Bert Thomas

Bert Thomas

Herbert (Bert) Thomas, the son of Job Thomas, a sculptor, was born in Newport on 13th October 1883. After leaving school he was apprenticed as a commercial metal engraver in Swansea where he specialized in the design of brass door plates.

Thomas sent some of his cartoons to George Newnes, his local MP and the publisher of The Strand Magazine. Newnes was impressed with his work and published them in his magazine. Over the next few years his work was published in Punch Magazine, London Opinion, The Humorist, The Sketch, The Bystander and The Daily Graphic.

In the First World War he served in the Artists' Rifles and became known nationally for the cartoon drawn to promote a fund to provide the troops with tobacco and cigarettes. It was later claimed that the campaign helped to raise over £250,000. He was also the official artist for the War Bonds campaign. This and other contributions to the war effort earned him an MBE in 1918.

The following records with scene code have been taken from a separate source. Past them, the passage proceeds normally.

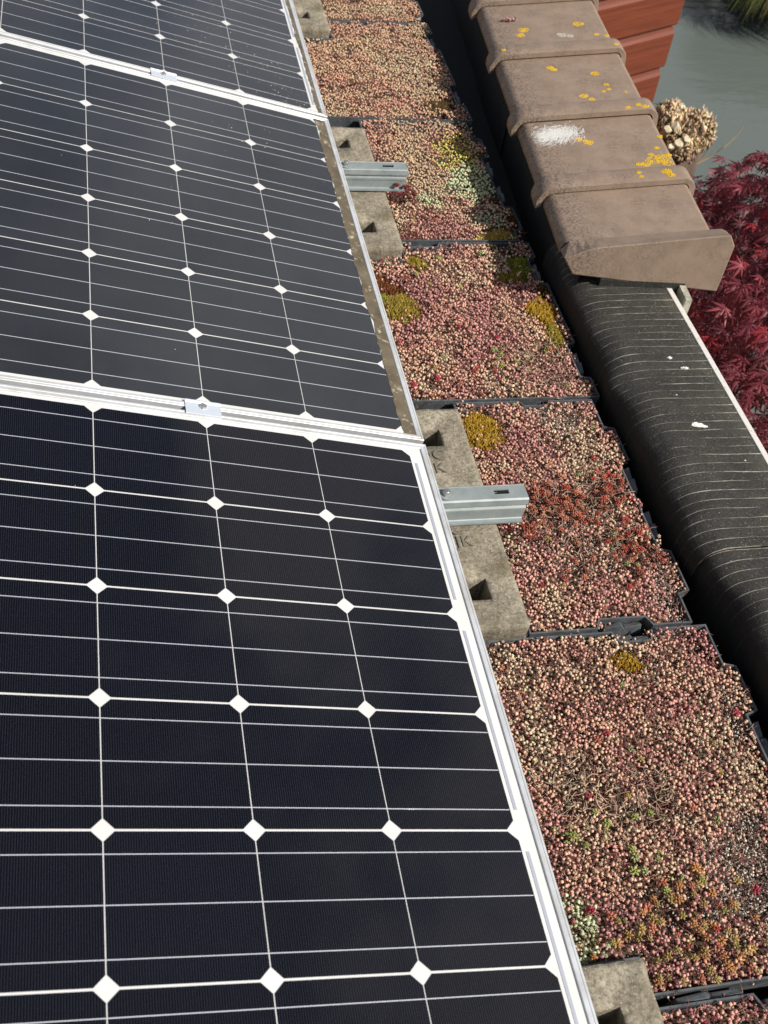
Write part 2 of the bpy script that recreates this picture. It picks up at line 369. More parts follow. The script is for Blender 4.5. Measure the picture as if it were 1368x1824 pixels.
# pale specks and droppings on the glass
def specks(p, centres, n, seed):
    b = MB(); rr = random.Random(seed)
    for cx_, cy_, sx_, sy_, q in centres:
        for k in range(q):
            x, y, s_ = rr.gauss(cx_, sx_), rr.gauss(cy_, sy_), rr.choice((.0005, .0006, .0008, .0008, .0014)); a0 = rr.uniform(0, 6)
            if x > -.002: continue
            b.poly([(x + s_ * rr.uniform(.5, 1.2) * math.cos(a0 + 6.283 * i / 6), y + s_ * rr.uniform(.5, 1.2) * math.sin(a0 + 6.283 * i / 6), .00135) for i in range(6)])
    o = b.build('specks', M['dropping'], panels[p]); o['kind'] = 'stuff'
specks(2, [(-.13, -.78, .05, .05, 60), (-.05, -.90, .03, .04, 60), (-.22, -.70, .06, .08, 40), (-.3, -.5, .2, .2, 60)], 0, 1)
specks(1, [(-.4, -.5, .3, .3, 20), (-.15, -.12, .08, .06, 14)], 0, 2)
# clamps between the panels
def clamp(k, label):
    t = empty('panel_clamp', local(k, -.319, .0245, .0030), (0, TILT, 0)); tag(t, label, 'clamp', 'clamps between the solar panels')
    b = MB(); hw = .026
    prof = [(-.0145, 0.0002), (-.0145, .0022), (-.0045, .0026), (-.0035, .0008), (.0095, .0012), (.0110, .0030), (.0140, .0030), (.0140, .0002)]
    n = len(prof)
    b.v = [(-hw, y, z) for y, z in prof] + [(hw, y, z) for y, z in prof]
    b.f = [tuple(range(n)), tuple(range(2 * n - 1, n - 1, -1))] + [(i, i + n, (i + 1) % n + n, (i + 1) % n) for i in range(n)]
    b.build('plate', M['clamp'], t, bevel=.0003)
    c = MB(); c.cyl((0, .003), .0056, .0009, .0042, 20, .0050)
    c.cyl((0, .003), .0028, .00425, .0044, 6)
    c.build('bolt', M['steel'], t, bevel=.0005)
clamp(0, 'small metal clamp with bolt between the nearest and the middle panel')
clamp(1, 'small metal clamp with bolt between the middle and the farthest panel')

# ------------------------------------------------------------------ concrete blocks, rails
ZB = -.150
def block(yf, label, letters=()):
    t = empty('concrete_block', (0, yf, ZB)); tag(t, label, 'concrete block', 'concrete blocks under the panel edge')
    xs = [-.035, .035, .119, .166]; ys = [0, -.052, -.094, -.392, -.434, -.486]; h = -.10
    bm = bmesh.new()
    V = {}
    def vv(x, y, z):
        k = (round(x, 4), round(y, 4), round(z, 4))
        if k not in V: V[k] = bm.verts.new((x, y, z))
        return V[k]
    def q(*p): bm.faces.new([vv(*a) for a in p])
    for i in range(3):
        for j in range(5):
            X0, X1, Y0, Y1 = xs[i], xs[i + 1], ys[j], ys[j + 1]
            if i == 1 and j in (1, 3):
                for z0, z1 in ((0, -.045), (-.045, -.09)):
                    q((X0, Y0, z0), (X0, Y1, z0), (X0, Y1, z1), (X0, Y0, z1)); q((X1, Y1, z0), (X1, Y0, z0), (X1, Y0, z1), (X1, Y1, z1))
                    q((X1, Y0, z0), (X0, Y0, z0), (X0, Y0, z1), (X1, Y0, z1)); q((X0, Y1, z0), (X1, Y1, z0), (X1, Y1, z1), (X0, Y1, z1))
                q((X0, Y0, -.09), (X0, Y1, -.09), (X1, Y1, -.09), (X1, Y0, -.09))
            else: q((X0, Y1, 0), (X1, Y1, 0), (X1, Y0, 0), (X0, Y0, 0))
    for i in range(3):
        q((xs[i + 1], 0, 0), (xs[i + 1], 0, h), (xs[i], 0, h), (xs[i], 0, 0)); q((xs[i], ys[5], 0), (xs[i], ys[5], h), (xs[i + 1], ys[5], h), (xs[i + 1], ys[5], 0))
    for j in range(5):
        q((xs[3], ys[j + 1], 0), (xs[3], ys[j + 1], h), (xs[3], ys[j], h), (xs[3], ys[j], 0)); q((xs[0], ys[j], 0), (xs[0], ys[j], h), (xs[0], ys[j + 1], h), (xs[0], ys[j + 1], 0))
    bmesh.ops.bevel(bm, geom=[e for e in bm.edges if len(e.link_faces) == 2 and e.calc_face_angle(0) > .6], offset=.0035, segments=2, affect='EDGES')
    bmesh.ops.triangulate(bm, faces=bm.faces)
    for _ in range(3):
        bmesh.ops.subdivide_edges(bm, edges=[e for e in bm.edges if e.calc_length() > .012], cuts=1)
        bmesh.ops.triangulate(bm, faces=[f for f in bm.faces if len(f.verts) > 3])
    bm.normal_update()
    for v_ in bm.verts:
        p = v_.co + Vector((0, yf, 0))
        v_.co += v_.normal * (.0016 * noise.noise(p * 55) + .0010 * noise.noise(p * 140))
    me = bpy.data.meshes.new('body'); bm.to_mesh(me); bm.free(); me.materials.append(M['concrete'])
    me.polygons.foreach_set('use_smooth', [True] * len(me.polygons))
    link('body', me, t)
    for s, x, y, size in letters:
        cu = bpy.data.curves.new('stamp', 'FONT'); cu.body = s; cu.size = size; cu.extrude = .0002; cu.align_x = 'CENTER'
        to = bpy.data.objects.new('tmp', cu); C.objects.link(to)
        dg = bpy.context.evaluated_depsgraph_get(); me = bpy.data.meshes.new_from_object(to.evaluated_get(dg)); bpy.data.objects.remove(to)
        me.materials.append(M['stamp']); link('lettering', me, t, (x, y, .0022))
block(.254, 'weathered concrete block with two holes and dark stamped letters, under the nearer rail', (('DC', .092, -.128, .034), ('K', .100, -.160, .034), ('K', .086, -.300, .030), ('JK', .103, -.326, .032)))
block(1.242, 'pale concrete block with two holes under the farther rail, beside the middle panel')
block(-.744, 'grey concrete block at the bottom edge beside orange tipped sedum')
block(2.248, 'concrete block at the top edge beside the farthest panel')

def rail(y, label):
    t = empty('mounting_rail', (0, y, -.1)); tag(t, label, 'rail', 'steel rails across the concrete blocks')
    xe = .213; xs0 = -1.3
    # near face profile in (y,z) going down
    prof = [(.012, 0), (-.0165, 0), (-.0195, -.002), (-.0205, -.010), (-.0165, -.0135), (-.0165, -.017), (-.0215, -.0195), (-.0215, -.0220), (-.0200, -.0235), (-.0200, -.0415), (-.0225, -.0430), (-.0285, -.0435), (-.0285, -.0455)]
    inner = [(p[0] + .002, p[1] - .002) for p in prof[1:-2]]
    b = MB()
    sx0, sx1, sy0, sy1 = .158, .183, -.006, .0035      # slot through the top plate
    b.box((xs0, sy1, -.002), (xe, .012, 0)); b.box((xs0, -.0165, -.002), (xe, sy0, 0))
    b.box((xs0, sy0, -.002), (sx0, sy1, 0)); b.box((sx1, sy0, -.002), (xe, sy1, 0))
    for ya in (1,):
        for k in range(1, len(prof) - 1):
            b.poly([(xs0, *prof[k]), (xe - .10 * abs(prof[k][1]) * (k > 3), *prof[k]), (xe - .10 * abs(prof[k + 1][1]) * (k > 2), *prof[k + 1]), (xs0, *prof[k + 1])])
    mirror = [(-.0045 * 2 - p[0] + .0045, p[1]) for p in prof[1:]]
    mirror = [(.012 - (p[0] + .0165), p[1]) for p in prof[1:]]
    for k in range(len(mirror) - 1):
        b.poly([(xs0, *mirror[k + 1]), (xe, *mirror[k + 1]), (xe, *mirror[k]), (xs0, *mirror[k])])
    o = b.build('profile', M['galv'], t)
    sm = o.modifiers.new('thick', 'SOLIDIFY'); sm.thickness = .0012; sm.offset = -1
    w_ = MB(); w_.cyl((.0765, -.003), .0125, .0002, .0022, 28); wo = w_.build('washer', M['galv'], t, bevel=.0006)
    c = MB(); c.cyl((.0765, -.003), .0072, .0022, .0092, 6, .0070); c.cyl((.0765, -.003), .0045, .0092, .0100, 14, .0040)
    c.build('bolt', M['steel'], t, bevel=.0006)
    f = MB(); f.box((-.30, -.014, .0002), (.010, .009, .0030)); f.hexa([(-.012, -.014, .003), (-.006, -.014, .003), (-.006, .009, .003), (-.012, .009, .003)], [(-.012, -.014, .064), (-.006, -.014, .062), (-.006, .009, .062), (-.012, .009, .064)])
    f.build('bracket', M['galv'], t)
rail(.000, 'nearer galvanised steel rail end with a bolt, poking out past the nearest panel')
rail(.990, 'farther galvanised steel rail end with a dark red sprig lying on its corner')
rail(1.982, 'galvanised rail end only just in view at the top edge')

# ------------------------------------------------------------------ parapet with rubber membrane
pw = empty('parapet', (.6, .5, -.27)); tag(pw, 'low parapet wrapped in wrinkled black rubber sheet with a pale edge strip', 'parapet')
TI = lambda y: .487 + max(0, .085 * (y - .57))
def membrane(yA, yB, lift, top_only=False, step=.004):
    prof = [(0, -.28), (0, -.25), (.001, -.22), (.002, -.19), (.002, -.165), (.004, -.151), (.008, -.141), (.017, -.1315), (.029, -.1250), (.044, -.1214), (.064, -.120), (.100, -.1195), (.150, -.1195), (.198, -.1195)]
    n = int((yB - yA) / step); V = []; k = len(prof)
    # smooth profile resample
    for i in range(n + 1):
        y = yA + (yB - yA) * i / n
        wav = .017 * noise.noise(Vector((y * 5.1, 3.3, 0))) + .012 * noise.noise(Vector((y * 12, 7.7, 0))) + .003 * noise.noise(Vector((y * 37, 1.7, 0)))
        for j, (dx, z) in enumerate(prof):
            t = min(1, max(0, (j - 2) / 5)) * (1 if j < 9 else max(0, (13 - j) / 5))
            fl = min(1, max(0, (-.06 - y) / .22)); x = .480 + .024 * fl * fl * (3 - 2 * fl) * max(0, 1 - dx / .15) + dx + lift * (-1 if j < 7 else -.2) + wav * t
            zz = z + lift * (0 if j < 5 else 1) + .6 * wav * t + .0007 * noise.noise(Vector((x * 30, y * 50, 1)))
            V.append((x - pw.location.x, y - pw.location.y, zz - pw.location.z))
    F = [(i * k + j, i * k + j + 1, (i + 1) * k + j + 1, (i + 1) * k + j) for i in range(n) for j in range(k - 1)]
    F = [f[::-1] for f in F]
    me = bpy.data.meshes.new('membrane'); me.from_pydata(V, [], F); me.materials.append(M['rubber']); me.polygons.foreach_set('use_smooth', [True] * len(F)); me.update()
    o = link('membrane', me, pw)
    s = o.modifiers.new('sub', 'SUBSURF'); s.levels = 1; s.render_levels = 1
    return o
fs = membrane(-.1345, .74, .0018); fs['label'] = 'overlapping black rubber sheet'; sm_ = fs.modifiers.new('thick', 'SOLIDIFY'); sm_.thickness = .004; sm_.offset = -1
membrane(-2.2, -.118, .0)
def rel(b, o): b.v = [(x - o.location.x, y - o.location.y, z - o.location.z) for x, y, z in b.v]; return b
b = MB(); b.box((.678, -2.2, -.1182), (.6895, .66, -.1125)); b.box((.6875, -2.2, -.155), (.6915, .66, -.1183))
rel(b, pw).build('edge_strip', M['trim'], pw, bevel=.001)
b = MB(); b.box((.535, -2.2, -.30), (.672, .55, -.150)); rel(b, pw).build('core', M['masonry'], pw)
def blob(cx, cy, z, r, n=14, seed=0, ax=1.5):
    b = MB(); pts = []
    for i in range(n):
        a = 2 * math.pi * i / n; rr = r * (1 + .45 * fbm(math.cos(a), math.sin(a), 1.6, seed)); pts.append((cx + rr * ax * math.cos(a), cy + rr * math.sin(a)))
    b.prism(pts, z - .001, z + .0012); return b
for i, (x, y, r) in enumerate(((.586, .1536, .0085), (.602, .341, .004), (.623, .311, .004), (.640, .06, .0016), (.575, .235, .0014))):
    b = MB(); rr = random.Random(i)
    for q in range(12):
        k = blob(x + rr.gauss(0, r * .55), y + rr.gauss(0, r * .28), -.1146 + .0001 * q, r * rr.uniform(.12, .5), n=11, seed=i * 3.7 + q, ax=rr.uniform(1, 1.9)); n0 = len(b.v); b.v += k.v; b.f += [tuple(v + n0 for v in f) for f in k.f]
    rel(b, pw).build('bird_dropping', M['dropping'], pw)

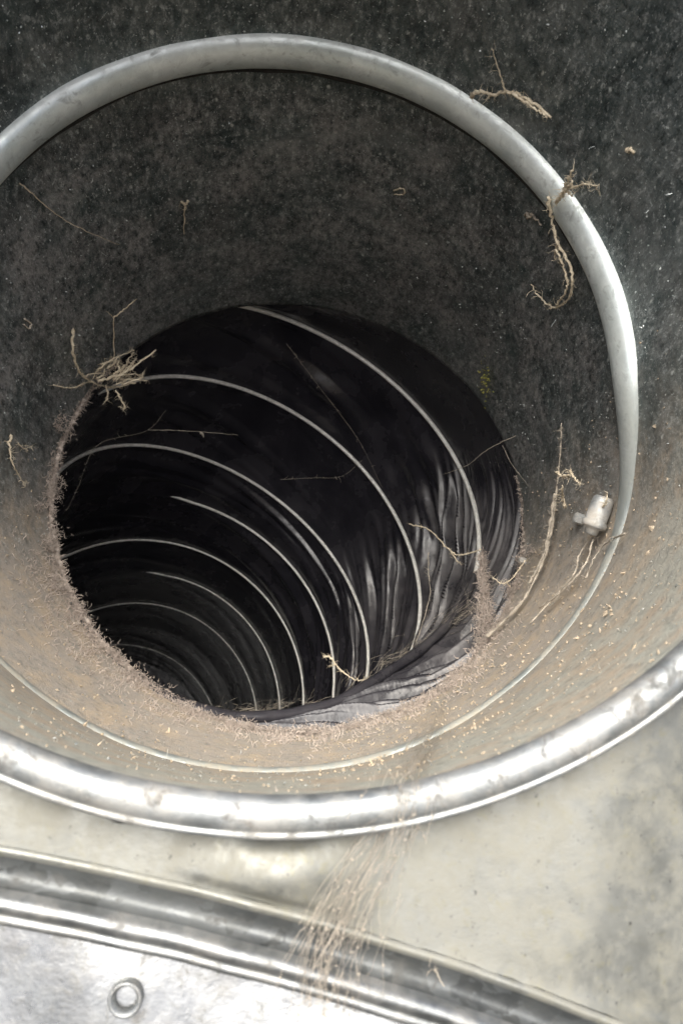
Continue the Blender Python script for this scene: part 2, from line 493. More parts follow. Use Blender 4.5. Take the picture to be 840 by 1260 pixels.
# outer part of the face: ring grid from the rim outwards, clipped below at the seam
NTF = 480
thf = np.linspace(0, 2*np.pi, NTF, endpoint=False)
seam_samples = np.array([seam_pt(u) for u in np.linspace(-3.5, 4.5, 1601)])
rows = [[] for _ in range(41)]
for a_ in thf:
    d = np.array([math.cos(a_), math.sin(a_)])
    # distance to the seam along this ray
    P0 = np.array([0, -.025])
    rel = seam_samples-P0
    cr = rel[:, 0]*d[1]-rel[:, 1]*d[0]; al = rel@d
    L = 2.4
    idx = np.where((cr[:-1]*cr[1:] <= 0) & (al[:-1] > 0))[0]
    if len(idx): L = min(L, al[idx[0]])
    for k in range(41):
        t_ = (k/40)**1.3
        r = lerp(1.036, L, t_)
        x_, z_ = P0+d*r
        w_ = sstep(0, .05, np.array(r-1.036))*1.0
        edge = sstep(0, .02, np.array(L-r)) if L < 2.4 else 1.0
        rows[k].append((x_, FY-face_h(x_, z_)*float(w_)*float(edge), z_))
face = empty('face_panel', (0, FY, -1.3))
tag(face, 'dusty galvanised sheet panel around the duct mouth, folded seam along its lower edge', 'metal panel')
put('panel_sheet', np.array(rows).reshape(-1, 3), grid_faces(41, NTF, cv=True), M_FACE, face, origin=(0, FY, -1.2))
# seam profile: (distance down, height forward)
sp = [(0, 0), (.004, .006), (.010, .006), (.016, -.002), (.030, -.016), (.044, -.022), (.054, -.018), (.060, -.004), (.066, .010),
      (.074, .018), (.083, .017), (.090, .008), (.093, .003), (.097, .006), (.103, .007), (.108, .001), (.110, -.010), (.110, -.05)]
us = np.linspace(-3.2, 4.2, 900)
M_GROOVE = mat_zinc('grimy_seam_groove', (.035, .038, .039), (.075, .08, .08), (.30, .45), .18, .6, .9, dustcol=(.11, .105, .085))
seam_rows = []
for (dd, hh) in sp:
    r = []
    for u in us:
        q = seam_pt(u)+seam_nrm(u)*(dd-.0005+mn.noise(Vector((u*9, 0, 2)))*.0015)
        r.append((q[0], FY-hh-mn.noise(Vector((u*12, dd*20, 5)))*.0018, q[1]))
    seam_rows.append(r)
for a_, b_, nm, mt in ((0, 4, 'panel_edge', M_FACE), (3, 8, 'seam_groove', M_GROOVE), (7, len(sp), 'folded_seam', M_SEAM)):
    put(nm, np.array(seam_rows[a_:b_]).reshape(-1, 3), grid_faces(b_-a_, len(us)), mt, face, origin=(0, FY, -1.3))

def low_h(q, dd):
    return -.032+.018*mn.noise(Vector((q[0]*4.2, q[1]*4.2, 1)))+.0008*mn.noise(Vector((q[0]*19, q[1]*19, 7)))+.03*min(1, (dd-.098)/.5)
low_p = empty('lower_panel', (-.35, FY+.02, -1.45))
tag(low_p, 'bright shiny sheet metal panel with a rivet below the folded seam', 'metal panel')
rows = []
for k in range(60):
    r = []
    for u in us[::2]:
        dd = .098+ (k/59)**1.5*1.4
        q = seam_pt(u)+seam_nrm(u)*dd
        hh = low_h(q, dd)
        r.append((q[0], FY-hh, q[1]))
    rows.append(r)
put('panel_sheet', np.array(rows).reshape(-1, 3), grid_faces(60, len(us[::2])), M_LOW, low_p, origin=(0, FY, -1.5))
# rivet
rv = on_face(155, 1228, 0, FY+.02)
_sd = np.linalg.norm(seam_samples-np.array([rv[0], rv[2]]), axis=1).min()
rv = on_face(155, 1228, 0, FY-low_h((rv[0], rv[2]), _sd)-.008)
nr = np.array([0, -1.0, 0]); nr /= np.linalg.norm(nr)
def lathe(c, nrm, prof, ns=28):
    nrm = nrm/np.linalg.norm(nrm)
    a1 = np.cross(nrm, [0, 0, 1.0]); a1 /= np.linalg.norm(a1); b1 = np.cross(nrm, a1)
    V = []
    for (r, h) in prof:
        for k in range(ns):
            t = 2*math.pi*k/ns
            V.append(c+nrm*h+r*(math.cos(t)*a1+math.sin(t)*b1))
    return V, grid_faces(len(prof), ns, cv=True)
V_, F_ = lathe(rv, nr, [(.0250, -.012), (.0250, .009), (.0232, .0125), (.0205, .0125), (.0165, .002), (.0155, .0008)])
rvo = put('rivet', V_, F_, M_SEAM, low_p)
V_, F_ = lathe(rv, nr, [(.0335, -.004), (.0325, .0085), (.0290, .0100), (.0235, .0090), (.0240, -.004)])
put('grime_ring', V_, F_, M_DARK, rvo)
V_, F_ = lathe(rv, nr, [(.0215, -.003), (.0212, .0128), (.0165, .0130), (.0125, .0110), (.0135, -.003)])
put('grime_ring', V_, F_, M_DARK, rvo)
V_, F_ = lathe(rv, nr, [(.0135, -.003), (.0128, .012), (.0105, .0165), (.0065, .0195), (.002, .0205), (.0001, .0206)])
put('rivet_head', V_, F_, M_BOLT, rvo)

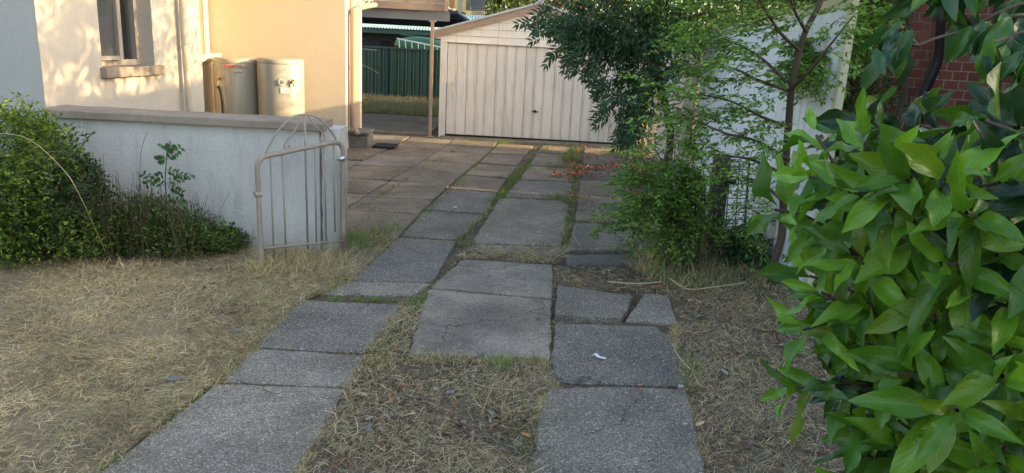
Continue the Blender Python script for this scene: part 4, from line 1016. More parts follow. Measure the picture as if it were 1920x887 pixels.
# dead leaves and grit: the countless small ones
DL = (np.array([(0, 0, 0), (-.36, .3, .10), (0, .33, 0), (.36, .3, .12), (-.3, .66, .08), (0, .68, .02), (.32, .66, .12), (0, 1, .14)], float), LEAF8[1])
def litter(name, label, X, Y, z, l0, l1, cols):
    n = len(X); th = rng.uniform(0, 6.28, n)
    D = np.stack([np.cos(th), np.sin(th), rng.normal(0, .2, n)], 1); nn = np.stack([rng.normal(0, .35, n), rng.normal(0, .35, n), np.ones(n)], 1)
    L = rng.uniform(l0, l1, n); mass(name, np.stack([X, Y, z+rng.uniform(.004, .022, n)], 1), D, nn, L, L*rng.uniform(.4, .8, n), palette(n, cols, .25), DL, M_dead, None, 'stuff', label)
BR = [(.16, .08, .04), (.26, .13, .06), (.20, .15, .10), (.09, .06, .045), (.3, .25, .18), (.13, .07, .06), (.2, .165, .13)]
X, Y = scatter(mid_poly, 900, lambda X, Y: np.clip(vnoise(X, Y, 3.3, 6)*1.6+.5, 0, 1)); litter('leaf_litter', 'brown and grey fallen leaves in the middle strip', X, Y, 0.0, .02, .05, BR)
X, Y = scatter(right_poly, 600, lambda X, Y: np.clip(vnoise(X, Y, 3.3, 6)*1.6+.5, 0, 1)); litter('leaf_litter', 'brown fallen leaves on the ground left of the laurel', X, Y, 0.0, .02, .05, BR)
X, Y = scatter(gap_poly, 330); litter('leaf_litter', 'brown leaf bits in the gap between slabs', X, Y, 0.0, .02, .05, BR)
X, Y = scatter(lawn_poly, 10); litter('leaf_litter', 'odd fallen leaves on the dry lawn', X, Y, 0.004, .02, .045, BR)
X, Y = scatter(gpoly([(1040, 345), (1220, 345), (1215, 270), (1060, 275)]), 260, lambda X, Y: np.clip(vnoise(X, Y, 2.5, 2)*2+.5, 0, 1))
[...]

After the war he worked for the The Sketch and The Evening News. He also drew advertisements for Oxo, Player's Navy Cut Cigarettes, Eno's, Hector Powe, Comfort Soap and Gale & Polden. Mark Bryant has argued that "he usually drew in pen and ink (for cartoons) but elsewhere used mostly a brush."

Bert Thomas, The Evening News (November, 1939)
Bert Thomas, The Evening News (November, 1939)

During the Second World War he produced a large number of patriotic cartoons that attempted to expose the propaganda techniques of Joseph Goebbels. He also produced several government posters that included the famous "Is Your Journey Really Necessary".

R.G.G. Price, the author of A History of Punch (1957) has argued that Bert Thomas was influenced by the work of Bruce Bairnsfather and Leonard Raven-Hill: "His very individual line, broken as if he had dashed the idea down while it was a white-hot in his mind, was rather like Bairnsfather's, though he was a far more varied artist and his jokes were generally better. He had some of the attack and speed of Raven-Hill." Thomas claimed that his work was inspired by the cartoons of Phil May.

Bert Thomas also produced several cartoon books including Red and Black: A Book of Drawings (1928), Candid Caddies (1935), Cartoons and Character Drawings (1936), Fun at the Seaside (1944), Fun on the Farm (1944), A Mixed Bag (1945), Fun in the Country (1946), A Trip on a Barge (1947) and The Best 500 Cockney War Stories (1948) .

Bert Thomas died on 6th September 1966.